Reste que la motivation de l'arrêt "Société Z. Ltd" du 31 mars 2010 ne va pas sans quelques réserves. La Haute juridiction a, en effet, motivé son arrêt en indiquant qu'il n'y a pas d'établissement stable : "sauf s'il ressort des termes mêmes du contrat de commission, soit de tout autre élément de l'instruction, qu'en dépit de la qualification de commission donnée par les parties au contrat qui les lie, le commettant est personnellement engagé par les contrats conclus avec des tiers par son commissionnaire". Le rapporteur public a aussi souligné que "l'administration ne pourra imposer une société étrangère sur la base d'un établissement stable constitué par un commissionnaire que si elle démontre que les clauses du contrat impliquent en réalité une autre qualification que celle de commissionnaire ou que d'autres éléments de l'instruction établissent l'engagement personnel du commettant, du fait des contrats conclus par le commissionnaire avec les tiers cocontractants, à l'égard de ces derniers".

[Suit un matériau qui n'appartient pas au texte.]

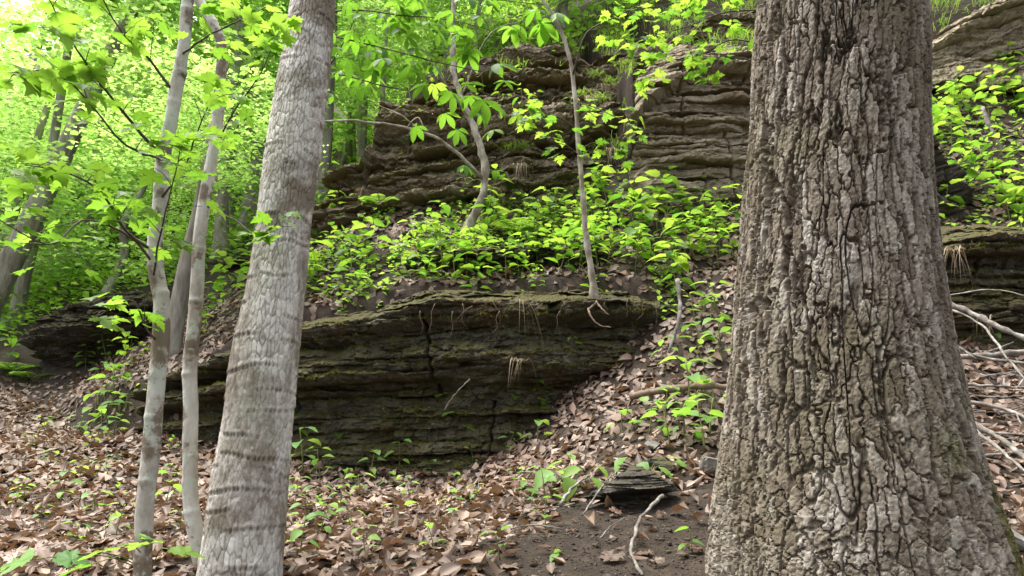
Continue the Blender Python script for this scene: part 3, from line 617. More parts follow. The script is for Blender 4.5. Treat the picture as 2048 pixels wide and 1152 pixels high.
bough(slim_l, [(362, 110, Ys), (420, 70, 3.00), (480, 40, 2.90), (540, 10, 2.80)], .006, 21, maple_me, .088)
bough(slim_l, [(318, 690, Ys), (290, 650, 3.10), (262, 600, 3.05), (225, 615, 3.00), (185, 640, 2.95)], .005, 12, maple_me, .088, twigs=3)
bough(slim_l, [(305, 560, Ys), (325, 450, 2.90), (345, 370, 2.80), (360, 300, 2.70)], .005, 18, maple_me, .088)
bough(slim_r, [(408, 410, 3.50), (470, 440, 3.40), (520, 470, 3.30), (560, 440, 3.20)], .005, 12, maple_me, .095, twigs=3)
bough(slim_r, [(425, 300, 3.50), (470, 220, 3.40), (520, 150, 3.30), (545, 90, 3.30)], .006, 16, maple_me, .088)

# sapling on the ledge with a thin white stem
def sap_from(L, r0, r1, name, label, mat=M_sap, n=40):
    c = crom(pix(L), n); root = thing(name, c[0], label, 'sapling'); r = np.linspace(r0, r1, n) * (1 + .1 * rng.normal(size=n)) * (1 + .9 * np.exp(-np.arange(n) / 1.3))
    V, Fq = tube(c + rng.normal(size=c.shape) * r0 * .12, r, 10); obj('trunk', mesh('trunk', V - c[0], Fq, mat), root); return root, c
sapA, cA = sap_from([(1190, 606, 7.1), (1184, 560, 7.1), (1175, 490, 7.1), (1166, 400, 7.1), (1158, 300, 7.1), (1150, 200, 7.1), (1138, 110, 7.1), (1112, 40, 7.0), (1078, -10, 7.0), (1040, -60, 7.0)], .031, .015, 'maple_sapling', 'thin white maple sapling rooted on the edge of the low rock face')
bough(sapA, [(1146, 150, 7.1), (1180, 60, 6.9), (1240, 30, 6.8), (1300, 0, 6.7), (1360, -20, 6.6)], .012, 22, maple_bright, .13, .3)
bough(sapA, [(1150, 205, 7.1), (1190, 215, 6.95), (1240, 240, 6.85), (1275, 262, 6.8)], .007, 26, maple_bright, .12, .26, flat=.1, start=.1)
bough(sapA, [(1154, 260, 7.1), (1120, 235, 6.95), (1080, 225, 6.9), (1050, 235, 6.8)], .006, 22, maple_bright, .12, .26, flat=.1, start=.1)
bough(sapA, [(1157, 310, 7.1), (1130, 290, 6.95), (1100, 285, 6.9)], .006, 14, maple_bright, .11, .2, flat=.08, start=.1)
bough(sapA, [(1158, 300, 7.1), (1190, 285, 6.95), (1225, 290, 6.9), (1240, 310, 6.85)], .006, 14, maple_bright, .11, .2, flat=.08, start=.1)
# maple hanging in from above, between the two rock walls
mo, cM = sap_from([(1545, 660, 6.6), (1540, 400, 6.5), (1530, 150, 6.4), (1520, -60, 6.3)], .035, .02, 'maple_sapling', 'maple sapling hidden behind the furrowed trunk with bright leaves over the rock wall')
for L, n_ in (([(1530, 20, 6.4), (1450, 25, 6.3), (1370, 55, 6.2), (1290, 75, 6.1), (1240, 90, 6.0)], 62), ([(1535, 90, 6.4), (1460, 80, 6.3), (1400, 110, 6.2), (1330, 130, 6.1), (1280, 145, 6.1)], 46),
              ([(1525, -40, 6.4), (1420, -10, 6.2), (1330, 10, 6.1), (1250, 20, 6.0)], 50), ([(1530, 130, 6.4), (1470, 115, 6.3), (1430, 130, 6.2), (1415, 160, 6.2)], 16)):
    bough(mo, L, .008, n_, maple_bright, .095, .3, 8, flat=.07)
# bent sapling
sapB, cB = sap_from([(930, 470, 8.7), (948, 430, 8.65), (965, 395, 8.6), (971, 350, 8.6), (962, 300, 8.6), (945, 250, 8.6), (922, 195, 8.6), (908, 140, 8.6), (905, 60, 8.6), (908, -40, 8.6)], .052, .026, 'bent_sapling', 'bent grey sapling growing out of the ledge in front of the crag')
cBr = add_branch(sapB, pix([(966, 358, 8.6), (925, 315, 8.4), (880, 280, 8.2), (820, 256, 8.0), (740, 246, 7.8), (660, 241, 7.6), (600, 250, 7.5)]), .024, .01, M_sap, 'branch', 24, 8)
for L in ([(840, 262, 8.05), (800, 230, 7.9), (740, 205, 7.8)], [(815, 255, 8.0), (835, 235, 7.9), (850, 262, 7.85)], [(940, 240, 8.6), (880, 150, 8.2), (840, 90, 8.0)], [(922, 195, 8.6), (990, 60, 8.3), (1050, 40, 8.1)]):
    add_branch(sapB, pix(L), .012, .004, M_sap, 'twig')
for px_, py_, Y in ((930, 330, 8.3), (960, 230, 8.2), (1000, 215, 8.2), (985, 260, 8.2), (915, 260, 8.2), (1035, 230, 8.1), (870, 170, 8.1)):
    petiole_leaf(sapB, buck_bright, P(px_, py_, Y), random.uniform(0, 6.3), .34, -.4)
# buckeye sapling behind the leaning trunk
bk, cK = sap_from([(520, 930, 5.4), (545, 700, 5.35), (575, 400, 5.3), (600, 200, 5.2), (620, 0, 5.1), (630, -150, 5.0)], .04, .018, 'buckeye_sapling', 'buckeye sapling hidden behind the leaning trunk with broad hand-shaped leaves', M_twig)
bl = [([(605, 140, 5.2), (690, 150, 5.1), (760, 170, 5.0), (850, 190, 4.9), (880, 205, 4.8)], 8), ([(612, 60, 5.15), (700, 80, 5.0), (800, 105, 4.8), (900, 130, 4.6), (1000, 150, 4.5)], 24), ([(615, 30, 5.1), (700, 20, 4.9), (800, 30, 4.7), (900, 40, 4.6), (980, 60, 4.5)], 20),
      ([(620, -20, 5.1), (740, -20, 4.9), (860, -10, 4.7), (1000, 0, 4.5), (1100, 10, 4.4)], 20), ([(600, 200, 5.2), (660, 130, 5.0), (700, 60, 4.8), (720, 10, 4.7)], 9)]
for L, n_ in bl:
    c, br = add_branch(bk, pix(L), .008, .002, M_twig, n=14, want=True)
    for k in range(n_):
        i = random.randint(4, len(c) - 1); az = random.uniform(0, 6.28); off = np.array([-math.sin(az), math.cos(az), 0]) * random.uniform(.03, .18) + np.array([0, 0, random.uniform(-.2, .1)])
        e = c[i] + off; add_branch(br, [c[i], c[i] + off * .5 + np.array([0, 0, .02]), e], .0018, .0014, M_stem, 'petiole', 4, 4, bk)
        petiole_leaf(br, buck_me, e, az, .235 * random.uniform(.75, 1.15), random.gauss(-.15, .25), tree=bk)

# ------------------------------------------------------------------ background trees
def spray_crown(seed, nspray, rx, rz, per, size, base=0.):
    rs = np.random.default_rng(seed); cen = []
    while len(cen) < nspray:
        p = rs.uniform(-1, 1, 3)
        if .12 < (p * p).sum() < 1: cen.append(p * [rx, rx, rz])
    cen = np.array(cen); n = nspray * per
    c = np.repeat(cen, per, 0); rad = np.repeat(rs.uniform(.35, .9, nspray), per)
    ang = rs.uniform(0, 2 * np.pi, n); rr = rad * np.sqrt(rs.random(n))
    tilt = np.repeat(rs.normal(0, .16, (nspray, 2)), per, 0)
    dx, dy = rr * np.cos(ang), rr * np.sin(ang)
    c = c + np.stack([dx, dy, dx * tilt[:, 0] + dy * tilt[:, 1] - .25 * rr * rr + rs.normal(0, .05, n)], 1); c[:, 2] += base
    return leaf_quads(rs, c, size)
def leaf_quads(rs, c, size, tl=.42):
    n = len(c); az = rs.uniform(0, 2 * np.pi, n); sz = size * rs.uniform(.6, 1.3, n)
    d = np.stack([np.cos(az), np.sin(az), rs.normal(-.2, .3, n)], 1); d /= np.linalg.norm(d, axis=1)[:, None]
    up = np.stack([rs.normal(0, tl, n), rs.normal(0, tl, n), np.ones(n)], 1); s = np.cross(d, up); s /= np.linalg.norm(s, axis=1)[:, None]; nn = np.cross(s, d)
    a = c - d * sz[:, None] * .5; b = c + d * sz[:, None] * .5; m = c - d * sz[:, None] * .08 + nn * sz[:, None] * .1
    V = np.stack([a, m + s * sz[:, None] * .36, b, m - s * sz[:, None] * .36], 1).reshape(-1, 3)
    i = np.arange(n) * 4
    return V, np.vstack([np.stack([i, i + 1, i + 2], 1), np.stack([i, i + 2, i + 3], 1)])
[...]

Il est donc possible de passer outre l'apparence née du seul lien contractuel, et d'apprécier le contenu même de ce lien et la simple mise en place d'un contrat de commission ne saurait soustraire mécaniquement une société étrangère à l'impôt ; autrement dit, il demeure possible de l'écarter si sa mise en oeuvre ne répond à la qualification juridique qui lui a été donnée. Ce n'est pas le contrat seul qui est pris en compte mais le régime ou l'économie du contrat (CE 8° et 3° s-s-r., 1er juin 2005, deux arrêts, n° 259617 N° Lexbase : A4973DIZ et n° 259618 N° Lexbase : A4974DI3). Ce faisant, le juge se livrera à une qualification juridique du contrat, qui ne remet pas en question les apports d'une lecture strictement juridique des stipulations conventionnelles.

L'arrêt du 31 mars 2010 "Société Z. Ltd" amène à regarder la démarche empruntée par l'administration fiscale comme débouchant sur une impasse, le rapporteur public invitant le service à s'intéresser, pour l'avenir, à la rémunération du commissionnaire au regard des règles régissant les prix de transfert.